This map displays the estimated increase in county average tax rates following the projected reduction in the farmland base rate. Jay and other rural counties will be among the hardest hit. (Graphic provided by Purdue University)
This map displays the estimated increase in county average tax rates following the projected reduction in the farmland base rate. Jay and other rural counties will be among the hardest hit. (Graphic provided by Purdue University)
Indiana’s farmers are getting a tax cut, a result of a new way that base tax rates for agricultural land are calculated.

But Purdue University agricultural economist Larry DeBoer said the lower taxes for farmers will mean higher taxes for businesses, homeowners and rental property owners. Combined with the state’s constitutionally mandated tax caps, the shifted tax burden may also see more individuals and businesses reach their caps, creating a loss of tax revenue for local governments and schools.

“Property tax is the largest revenue source for most Indiana local governments,” DeBoer said. “When taxes shift from agriculture to everyone else, having other taxpayers meet the tax caps means there will be less property tax available for county, municipalities and school corporations.”

DeBoer presented data to attendees of the Purdue Extension Ag Week event Wednesday at Jay County Fairgrounds that showed the changes to base property tax rate calculations for agricultural business and land. In the past, the base rate was calculated using a capitalization formula that took data from a six-year period that was four years behind the current year.

For example, 2015 base rate calculations used cash rent and operating values from 2005 to 2011. But the four-year lag meant a market downturn wouldn’t be reflected in base rates until multiple years after it began.

Despite a down market since 2014, base rates statewide for agricultural land and businesses were increasing by 6.9 percent a year from 2007 to 2016. In Jay County during that same time period, net assessed rates were increasing by 9.9 percent a year.
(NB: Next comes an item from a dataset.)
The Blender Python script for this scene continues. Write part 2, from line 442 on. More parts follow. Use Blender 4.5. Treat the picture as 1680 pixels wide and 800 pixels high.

That meant farmers were paying high tax rates even during times that the market for agricultural commodities was in a moderating period.

In 2015, the Indiana legislature passed Senate Bill 436, creating a new formula for calculating the base property tax rate for agricultural business and land, while reducing the lag period from four years to two. The new formula incorporates aspects of the old calculations, but includes a clause that would trigger the use of a different formula in the case that agricultural base rates would increase more than 10 percent in a given year. The new rate calculations, in short, will result in significantly lower taxes for farmers and agricultural businesses, according to DeBoer’s projections.

“Instead of several more years of increase, the new formula brings a decrease, starting now,” DeBoer said. “So your (agricultural) property taxes may edge down a little bit this year and for the foreseeable future.”

But DeBoer explained the new reduction in agricultural rates could cause issues for tax revenue in heavily agricultural counties. As tax rates for agricultural businesses and land drop, the other property tax categories (business, rental properties and homesteads) will increase to maintain a consistent tax revenue stream for local governments and school districts.

In urban and suburban areas with small percentages of agricultural land, the change will be easily absorbed by the other sectors. But in the case of Jay County, where 43 percent of net assessed value is in agriculture, other taxpayers will see significant rate increases.

DeBoer’s data showed that a 48-percent reduction in the farmland base rate would yield an increase of 20 percent or more for the other three sectors.

At the same time, the rate increases would be limited by tax caps that were added the the state constitution in 2010. The new caps, also called “circuit breakers,” prevent homestead property taxes from exceeding 1 percent of assessed valuation, rental property taxes from exceeding 2 percent assessed valuation business property taxes from exceeding 3 percent of assessed valuation.

DeBoer predicted for rural counties like Jay, the increase could result in many more homeowners, rental property owners and businesses hit their circuit breakers.

That would mean any revenue earned above those caps would be lost, requiring local governments and the school corporation to offset the losses with budget cuts.

DeBoer estimates rural counties, including Jay, will see the biggest change from the tax changes in beginning in two years.

“I would guess 2019, 2020 and 2021 would probably be when the local governments would see the biggest change,” DeBoer said.

DeBoer said Dunkirk, Redkey and Portland will face the brunt of the potential lost revenue from circuit breakers, as each municipality already has property tax rates above $3 per $100 of assessed value.